● **EXERCISE AIM**
Write the material out again in full, word for word. Do not include the pictures.

● **DATA SHOWN**
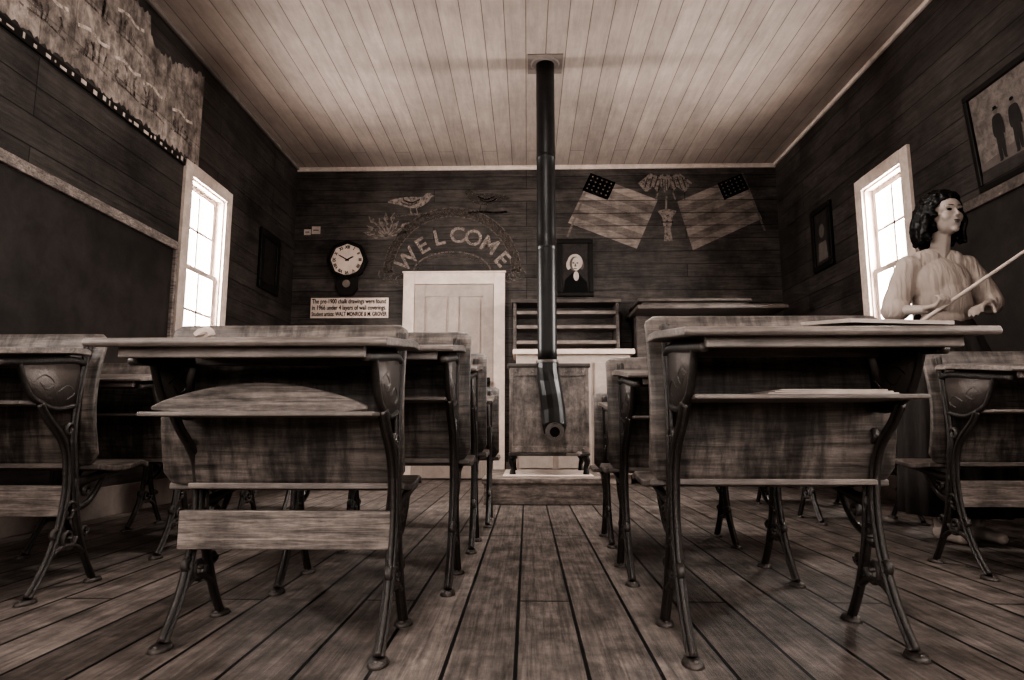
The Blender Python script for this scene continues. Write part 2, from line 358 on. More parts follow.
for i in range(9):
    a=math.radians(15+i*19);l=.21+.04*math.sin(i*2.3)
    c=(-1.46,2.46);e=(c[0]+math.cos(a)*l,c[1]+math.sin(a)*l);d=Vector((math.cos(a),math.sin(a)));p_=Vector((-d.y,d.x))
    stroke(bm,[c,((c[0]+e[0])/2+.015,(c[1]+e[1])/2),e],.014)
    q=Vector(e);poly(bm,[tuple(q-d*.06),tuple(q-d*.02+p_*.026),tuple(q+d*.05),tuple(q-d*.02-p_*.026)])
    q=Vector(c)+d*l*.5+p_*.02;poly(bm,[tuple(q-d*.03),tuple(q+p_*.024),tuple(q+d*.04)])
thing(fin(bm,'plant_drawing',[M_ch]),'pale chalk plant sprig on dark wall boards','drawing')
bm=bmesh.new();ac=(-.767,2.08)
def arc(a,b_,w,mi,t0=0,t1=180,n=30):
    stroke(bm,[(ac[0]+a*math.cos(math.radians(t0+(t1-t0)*i/n)),ac[1]+b_*math.sin(math.radians(t0+(t1-t0)*i/n))) for i in range(n+1)],w,mi,k=2)
arc(.66,.645,.085,2);arc(.615,.60,.016,1);arc(.705,.69,.016,1);arc(.40,.22,.016,1,5,175);arc(.36,.18,.012,2,5,175)
for i in range(34):
    t=math.radians(2+176*i/33);r=.66
    x=ac[0]+r*math.cos(t);z=ac[1]+(r-.015)*math.sin(t);a_=t+.7;d=Vector((math.cos(a_),math.sin(a_)))*.032
    stroke(bm,[(x-d.x,z-d.y),(x+d.x,z+d.y)],.012,2,k=1,y=YW-.001)
for sx in(-1,1):
    for j in range(4):
        cx=ac[0]+sx*(.52+.06*j);cz=2.01;stroke(bm,[(cx+.055*math.cos(q),cz+.055*math.sin(q)+j*.02) for q in[i*.8 for i in range(8)]],.014,0,k=3)
thing(fin(bm,'arch_drawing',[M_ch2,chalk('chalk_arch',.44,.6),chalk('chalk_arch_dim',.34,.6)]),'chalk arch of scrolls and leaves around the welcome lettering','drawing')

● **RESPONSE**
The Blender Python script for this scene continues. Write part 2, from line 358 on. More parts follow.
for i in range(9):
    a=math.radians(15+i*19);l=.21+.04*math.sin(i*2.3)
    c=(-1.46,2.46);e=(c[0]+math.cos(a)*l,c[1]+math.sin(a)*l);d=Vector((math.cos(a),math.sin(a)));p_=Vector((-d.y,d.x))
    stroke(bm,[c,((c[0]+e[0])/2+.015,(c[1]+e[1])/2),e],.014)
    q=Vector(e);poly(bm,[tuple(q-d*.06),tuple(q-d*.02+p_*.026),tuple(q+d*.05),tuple(q-d*.02-p_*.026)])
    q=Vector(c)+d*l*.5+p_*.02;poly(bm,[tuple(q-d*.03),tuple(q+p_*.024),tuple(q+d*.04)])
thing(fin(bm,'plant_drawing',[M_ch]),'pale chalk plant sprig on dark wall boards','drawing')
bm=bmesh.new();ac=(-.767,2.08)
def arc(a,b_,w,mi,t0=0,t1=180,n=30):
    stroke(bm,[(ac[0]+a*math.cos(math.radians(t0+(t1-t0)*i/n)),ac[1]+b_*math.sin(math.radians(t0+(t1-t0)*i/n))) for i in range(n+1)],w,mi,k=2)
arc(.66,.645,.085,2);arc(.615,.60,.016,1);arc(.705,.69,.016,1);arc(.40,.22,.016,1,5,175);arc(.36,.18,.012,2,5,175)
for i in range(34):
    t=math.radians(2+176*i/33);r=.66
    x=ac[0]+r*math.cos(t);z=ac[1]+(r-.015)*math.sin(t);a_=t+.7;d=Vector((math.cos(a_),math.sin(a_)))*.032
    stroke(bm,[(x-d.x,z-d.y),(x+d.x,z+d.y)],.012,2,k=1,y=YW-.001)
for sx in(-1,1):
    for j in range(4):
        cx=ac[0]+sx*(.52+.06*j);cz=2.01;stroke(bm,[(cx+.055*math.cos(q),cz+.055*math.sin(q)+j*.02) for q in[i*.8 for i in range(8)]],.014,0,k=3)
thing(fin(bm,'arch_drawing',[M_ch2,chalk('chalk_arch',.44,.6),chalk('chalk_arch_dim',.34,.6)]),'chalk arch of scrolls and leaves around the welcome lettering','drawing')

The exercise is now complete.